Движение за создание Свободной экономической зоны возглавил председатель Жовтневого районного совета Эдуард Гурвиц. А поскольку он произрос из кооператоров, то и опирался в своих политических опытах на кооператоров. Говоря современным языком, на средний класс. Алексей же, пересекаясь еще с тем Эдуардом Гурвицем, который был председателем «Экополиса», оказался среди активистов движения. Хотя у Алексея и была репутация человека дистанцирующегося от бурлящих во власти страстей, было бы ошибкой считать его аполитичным. Его отношения с будущим мэром Гурвицем сложились и обрели некую системность в переломный для страны период – во время президентской кампании 1991 года. Алексей Михайлович поддерживал кандидатуру Вячеслава Черновола, причем, поддерживал активно. Выросший в семье, гонимой сталинским режимом, испытавший и на себе костоломность тоталитарного строя, он один из немногих в бизнес-среде понимал, что честного, свободного от коррупционной коросты бизнеса без демократии не бывает.
Идеология Свободной зоны с экономикой Украины конфликтовала, как вода с огнем. Вчастых совещаниях по поводу СЭЗ, в поездках в столицу и встречах с чиновниками разных рангов и уровней мы с Алексеем Михайловичем и познакомились по-настоящему, и признали друг в друге родственные души.

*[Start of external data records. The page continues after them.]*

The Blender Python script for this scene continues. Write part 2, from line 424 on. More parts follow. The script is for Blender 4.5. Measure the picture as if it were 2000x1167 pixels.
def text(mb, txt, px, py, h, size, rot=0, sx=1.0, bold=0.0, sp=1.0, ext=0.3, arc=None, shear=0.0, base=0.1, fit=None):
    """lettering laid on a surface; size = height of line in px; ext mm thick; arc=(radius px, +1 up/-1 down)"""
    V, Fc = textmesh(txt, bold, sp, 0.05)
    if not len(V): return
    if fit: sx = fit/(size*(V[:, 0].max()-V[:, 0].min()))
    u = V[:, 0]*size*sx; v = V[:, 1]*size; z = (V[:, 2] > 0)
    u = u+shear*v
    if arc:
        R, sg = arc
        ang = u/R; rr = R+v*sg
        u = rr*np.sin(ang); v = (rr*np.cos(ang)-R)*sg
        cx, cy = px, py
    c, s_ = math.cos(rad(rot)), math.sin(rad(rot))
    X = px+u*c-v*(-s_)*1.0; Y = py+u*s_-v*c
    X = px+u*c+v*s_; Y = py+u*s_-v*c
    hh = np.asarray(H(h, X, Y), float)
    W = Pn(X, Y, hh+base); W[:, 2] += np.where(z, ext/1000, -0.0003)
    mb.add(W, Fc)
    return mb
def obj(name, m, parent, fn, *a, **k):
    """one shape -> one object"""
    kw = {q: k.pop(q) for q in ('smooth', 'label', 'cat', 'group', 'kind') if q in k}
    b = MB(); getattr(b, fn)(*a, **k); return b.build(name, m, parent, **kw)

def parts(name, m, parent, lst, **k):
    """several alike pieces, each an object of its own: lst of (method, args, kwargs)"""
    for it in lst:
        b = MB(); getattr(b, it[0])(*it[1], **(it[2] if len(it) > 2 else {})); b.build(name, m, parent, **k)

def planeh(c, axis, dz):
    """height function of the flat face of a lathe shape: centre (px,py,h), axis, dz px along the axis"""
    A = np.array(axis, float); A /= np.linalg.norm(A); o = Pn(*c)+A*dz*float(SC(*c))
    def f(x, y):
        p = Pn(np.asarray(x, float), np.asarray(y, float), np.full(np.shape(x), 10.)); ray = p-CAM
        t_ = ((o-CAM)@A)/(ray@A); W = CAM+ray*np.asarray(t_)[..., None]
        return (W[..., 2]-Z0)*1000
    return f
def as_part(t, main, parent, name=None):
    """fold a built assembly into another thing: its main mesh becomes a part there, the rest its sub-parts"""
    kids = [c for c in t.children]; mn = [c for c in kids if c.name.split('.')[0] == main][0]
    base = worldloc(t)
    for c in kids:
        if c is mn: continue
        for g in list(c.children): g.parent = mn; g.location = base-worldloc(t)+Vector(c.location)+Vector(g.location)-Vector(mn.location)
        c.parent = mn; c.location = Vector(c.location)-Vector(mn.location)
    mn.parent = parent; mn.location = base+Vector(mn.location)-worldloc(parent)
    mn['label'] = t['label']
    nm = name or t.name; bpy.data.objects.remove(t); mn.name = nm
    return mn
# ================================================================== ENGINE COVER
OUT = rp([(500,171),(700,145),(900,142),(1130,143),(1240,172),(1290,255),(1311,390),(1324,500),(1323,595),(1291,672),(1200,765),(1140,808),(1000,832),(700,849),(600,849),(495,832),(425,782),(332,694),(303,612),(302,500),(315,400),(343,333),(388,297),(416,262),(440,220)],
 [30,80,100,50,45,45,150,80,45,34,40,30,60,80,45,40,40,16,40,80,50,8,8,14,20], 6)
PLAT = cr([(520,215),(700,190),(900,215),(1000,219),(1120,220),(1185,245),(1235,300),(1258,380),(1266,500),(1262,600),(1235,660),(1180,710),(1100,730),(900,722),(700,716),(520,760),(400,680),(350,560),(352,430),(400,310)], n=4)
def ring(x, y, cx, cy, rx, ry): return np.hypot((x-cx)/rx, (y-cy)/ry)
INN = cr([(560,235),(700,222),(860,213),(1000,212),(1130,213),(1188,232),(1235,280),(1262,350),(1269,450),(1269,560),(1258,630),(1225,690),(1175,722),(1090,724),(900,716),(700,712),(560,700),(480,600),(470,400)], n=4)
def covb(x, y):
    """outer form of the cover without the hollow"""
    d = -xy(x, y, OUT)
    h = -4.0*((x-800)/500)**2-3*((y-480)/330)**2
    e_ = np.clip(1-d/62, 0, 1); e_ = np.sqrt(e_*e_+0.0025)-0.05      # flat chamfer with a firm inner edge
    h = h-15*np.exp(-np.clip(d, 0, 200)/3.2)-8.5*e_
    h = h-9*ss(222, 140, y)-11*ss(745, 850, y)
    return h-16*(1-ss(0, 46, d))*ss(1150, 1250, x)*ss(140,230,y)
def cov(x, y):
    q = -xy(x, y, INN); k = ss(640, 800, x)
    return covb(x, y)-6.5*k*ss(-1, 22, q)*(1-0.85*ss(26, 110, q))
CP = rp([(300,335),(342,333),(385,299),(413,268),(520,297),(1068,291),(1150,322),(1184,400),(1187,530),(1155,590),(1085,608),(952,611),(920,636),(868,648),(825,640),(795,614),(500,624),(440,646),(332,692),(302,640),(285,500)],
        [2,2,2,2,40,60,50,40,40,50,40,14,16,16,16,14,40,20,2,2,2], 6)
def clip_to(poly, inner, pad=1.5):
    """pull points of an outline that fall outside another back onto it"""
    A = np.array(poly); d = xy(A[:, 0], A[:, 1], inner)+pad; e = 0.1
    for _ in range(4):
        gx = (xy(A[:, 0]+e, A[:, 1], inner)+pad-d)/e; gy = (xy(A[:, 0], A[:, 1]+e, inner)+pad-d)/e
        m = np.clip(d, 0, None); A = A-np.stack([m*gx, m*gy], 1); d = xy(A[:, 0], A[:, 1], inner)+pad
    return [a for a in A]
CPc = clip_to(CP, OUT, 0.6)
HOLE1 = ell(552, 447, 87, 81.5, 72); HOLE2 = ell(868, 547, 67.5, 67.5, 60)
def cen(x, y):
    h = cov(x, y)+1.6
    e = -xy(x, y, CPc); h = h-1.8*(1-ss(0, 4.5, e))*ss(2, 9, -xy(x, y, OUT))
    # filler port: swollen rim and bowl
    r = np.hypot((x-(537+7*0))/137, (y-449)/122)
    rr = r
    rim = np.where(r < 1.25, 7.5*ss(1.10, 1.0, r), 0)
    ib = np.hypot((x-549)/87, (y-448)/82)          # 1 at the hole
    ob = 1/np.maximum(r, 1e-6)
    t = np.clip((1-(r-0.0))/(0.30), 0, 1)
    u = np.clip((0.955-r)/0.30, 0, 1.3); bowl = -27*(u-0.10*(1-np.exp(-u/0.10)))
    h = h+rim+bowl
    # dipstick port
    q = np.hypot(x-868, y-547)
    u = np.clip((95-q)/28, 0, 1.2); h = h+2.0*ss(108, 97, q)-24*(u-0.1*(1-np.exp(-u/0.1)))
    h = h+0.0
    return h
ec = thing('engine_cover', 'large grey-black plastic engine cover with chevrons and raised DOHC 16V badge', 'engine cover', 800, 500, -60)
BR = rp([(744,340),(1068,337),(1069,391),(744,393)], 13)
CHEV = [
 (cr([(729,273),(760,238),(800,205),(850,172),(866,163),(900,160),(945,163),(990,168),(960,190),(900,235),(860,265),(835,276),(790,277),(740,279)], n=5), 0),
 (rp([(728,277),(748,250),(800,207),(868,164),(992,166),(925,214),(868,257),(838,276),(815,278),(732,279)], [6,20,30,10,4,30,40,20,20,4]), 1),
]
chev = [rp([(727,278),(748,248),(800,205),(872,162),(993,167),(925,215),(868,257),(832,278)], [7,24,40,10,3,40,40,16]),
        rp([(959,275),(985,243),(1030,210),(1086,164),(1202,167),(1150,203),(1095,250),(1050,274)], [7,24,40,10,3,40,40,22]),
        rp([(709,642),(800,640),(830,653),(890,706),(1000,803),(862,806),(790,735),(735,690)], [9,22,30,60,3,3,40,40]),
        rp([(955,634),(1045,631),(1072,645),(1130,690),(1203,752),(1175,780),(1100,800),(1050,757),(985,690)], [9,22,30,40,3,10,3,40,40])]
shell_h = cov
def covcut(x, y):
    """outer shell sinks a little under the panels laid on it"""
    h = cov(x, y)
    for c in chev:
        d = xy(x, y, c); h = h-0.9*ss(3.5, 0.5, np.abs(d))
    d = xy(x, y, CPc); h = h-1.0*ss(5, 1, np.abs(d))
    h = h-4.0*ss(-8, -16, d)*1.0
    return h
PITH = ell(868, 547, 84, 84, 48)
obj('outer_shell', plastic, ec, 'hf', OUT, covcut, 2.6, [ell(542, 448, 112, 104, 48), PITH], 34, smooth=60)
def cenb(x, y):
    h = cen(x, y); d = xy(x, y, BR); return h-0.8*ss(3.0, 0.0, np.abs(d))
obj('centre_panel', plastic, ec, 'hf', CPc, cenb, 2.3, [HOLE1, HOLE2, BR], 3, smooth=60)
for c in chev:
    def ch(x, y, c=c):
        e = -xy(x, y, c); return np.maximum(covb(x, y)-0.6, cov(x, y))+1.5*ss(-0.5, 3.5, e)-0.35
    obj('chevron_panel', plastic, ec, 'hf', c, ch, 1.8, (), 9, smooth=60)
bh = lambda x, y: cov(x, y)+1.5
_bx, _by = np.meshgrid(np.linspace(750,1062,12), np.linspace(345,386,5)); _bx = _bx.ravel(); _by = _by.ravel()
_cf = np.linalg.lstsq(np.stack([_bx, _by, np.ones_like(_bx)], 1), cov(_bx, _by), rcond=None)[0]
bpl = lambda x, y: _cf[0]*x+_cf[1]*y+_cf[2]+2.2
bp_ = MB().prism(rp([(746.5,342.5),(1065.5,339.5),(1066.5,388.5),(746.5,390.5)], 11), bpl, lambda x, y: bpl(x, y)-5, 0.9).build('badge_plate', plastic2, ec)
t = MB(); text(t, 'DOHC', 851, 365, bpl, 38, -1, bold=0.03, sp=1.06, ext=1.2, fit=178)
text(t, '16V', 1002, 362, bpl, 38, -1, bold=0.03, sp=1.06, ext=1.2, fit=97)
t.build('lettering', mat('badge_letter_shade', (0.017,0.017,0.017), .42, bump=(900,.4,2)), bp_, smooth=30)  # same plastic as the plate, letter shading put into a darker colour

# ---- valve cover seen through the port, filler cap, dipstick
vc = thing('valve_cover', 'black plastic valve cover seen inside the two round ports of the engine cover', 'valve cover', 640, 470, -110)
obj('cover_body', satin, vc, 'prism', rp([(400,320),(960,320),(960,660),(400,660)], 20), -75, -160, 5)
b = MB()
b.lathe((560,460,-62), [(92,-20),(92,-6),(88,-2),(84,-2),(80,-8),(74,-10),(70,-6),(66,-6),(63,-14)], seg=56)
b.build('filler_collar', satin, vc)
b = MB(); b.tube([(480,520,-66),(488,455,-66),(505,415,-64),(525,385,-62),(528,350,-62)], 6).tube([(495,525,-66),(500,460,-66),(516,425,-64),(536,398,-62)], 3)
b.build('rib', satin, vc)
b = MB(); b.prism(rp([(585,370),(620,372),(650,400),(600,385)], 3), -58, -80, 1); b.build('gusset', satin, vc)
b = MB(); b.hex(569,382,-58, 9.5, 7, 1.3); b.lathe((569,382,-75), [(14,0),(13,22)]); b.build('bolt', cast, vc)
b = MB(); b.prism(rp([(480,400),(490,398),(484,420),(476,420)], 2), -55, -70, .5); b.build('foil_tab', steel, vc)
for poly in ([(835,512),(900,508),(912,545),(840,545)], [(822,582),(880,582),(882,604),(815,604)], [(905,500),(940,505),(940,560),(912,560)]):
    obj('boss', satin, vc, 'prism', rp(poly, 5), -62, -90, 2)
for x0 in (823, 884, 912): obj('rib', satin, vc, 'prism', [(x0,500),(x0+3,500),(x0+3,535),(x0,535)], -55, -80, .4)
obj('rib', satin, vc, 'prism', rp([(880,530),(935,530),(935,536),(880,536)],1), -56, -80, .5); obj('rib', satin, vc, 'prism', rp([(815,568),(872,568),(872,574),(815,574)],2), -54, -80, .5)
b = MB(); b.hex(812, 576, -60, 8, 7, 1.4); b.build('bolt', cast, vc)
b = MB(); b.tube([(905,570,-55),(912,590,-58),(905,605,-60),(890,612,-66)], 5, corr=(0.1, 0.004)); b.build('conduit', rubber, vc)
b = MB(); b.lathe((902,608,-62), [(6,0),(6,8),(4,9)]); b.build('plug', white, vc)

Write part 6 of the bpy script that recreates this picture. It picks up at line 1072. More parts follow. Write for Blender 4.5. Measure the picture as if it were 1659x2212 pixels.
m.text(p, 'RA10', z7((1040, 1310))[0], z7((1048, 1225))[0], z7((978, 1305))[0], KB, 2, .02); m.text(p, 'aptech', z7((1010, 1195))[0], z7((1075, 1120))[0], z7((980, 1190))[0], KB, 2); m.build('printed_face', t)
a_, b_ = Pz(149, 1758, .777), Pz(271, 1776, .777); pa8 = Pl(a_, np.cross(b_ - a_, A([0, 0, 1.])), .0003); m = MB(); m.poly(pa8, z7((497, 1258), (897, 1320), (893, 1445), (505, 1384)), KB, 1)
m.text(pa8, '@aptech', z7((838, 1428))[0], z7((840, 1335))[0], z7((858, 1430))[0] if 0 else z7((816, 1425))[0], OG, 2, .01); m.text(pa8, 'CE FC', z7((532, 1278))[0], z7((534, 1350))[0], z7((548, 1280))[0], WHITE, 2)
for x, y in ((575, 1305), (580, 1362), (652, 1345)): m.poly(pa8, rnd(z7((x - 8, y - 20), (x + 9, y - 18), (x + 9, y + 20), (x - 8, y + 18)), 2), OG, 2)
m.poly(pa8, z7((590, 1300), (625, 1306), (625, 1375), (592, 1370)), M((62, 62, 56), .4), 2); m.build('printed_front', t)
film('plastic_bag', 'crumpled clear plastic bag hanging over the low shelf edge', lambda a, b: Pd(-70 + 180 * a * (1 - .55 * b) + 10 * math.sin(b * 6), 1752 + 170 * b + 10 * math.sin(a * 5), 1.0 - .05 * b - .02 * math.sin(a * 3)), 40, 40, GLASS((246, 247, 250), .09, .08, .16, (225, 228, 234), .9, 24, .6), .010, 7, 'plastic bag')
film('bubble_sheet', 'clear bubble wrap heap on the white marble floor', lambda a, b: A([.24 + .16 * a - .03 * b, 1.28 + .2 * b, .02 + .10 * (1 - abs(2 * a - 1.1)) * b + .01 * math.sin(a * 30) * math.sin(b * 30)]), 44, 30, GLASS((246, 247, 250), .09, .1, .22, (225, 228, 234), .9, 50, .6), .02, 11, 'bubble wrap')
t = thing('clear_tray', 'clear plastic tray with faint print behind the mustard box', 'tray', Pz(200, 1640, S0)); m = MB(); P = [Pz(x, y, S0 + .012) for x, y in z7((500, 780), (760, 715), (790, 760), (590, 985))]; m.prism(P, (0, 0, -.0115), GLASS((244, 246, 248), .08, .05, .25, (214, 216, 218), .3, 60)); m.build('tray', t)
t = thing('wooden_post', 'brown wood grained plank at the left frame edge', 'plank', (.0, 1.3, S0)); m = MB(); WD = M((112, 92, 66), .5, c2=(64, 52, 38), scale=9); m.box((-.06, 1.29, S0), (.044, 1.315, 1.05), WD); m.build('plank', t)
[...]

Как ни странно, идея СЭЗ в Одессе заставила встрепенуться не только отечество, но и заграницу. В адрес никому доселе неизвестного Гурвица пошли предложения по инвестиционным проектам. Один из них – от депутата парламента Австрии – касался создания в рамках СЭЗ цементного терминала. Гурвиц об этом предложении обмолвился как-то мимоходом, и, скорее всего, оно кануло бы в Лету, как и многие другие, если бы не всплыла фамилия москвича, рекомендовавшего парламентария как делового и надежного человека. Это и был тот самый партиец, что заставил вздрогнуть всю страну уплатой ста тысяч партвзносов.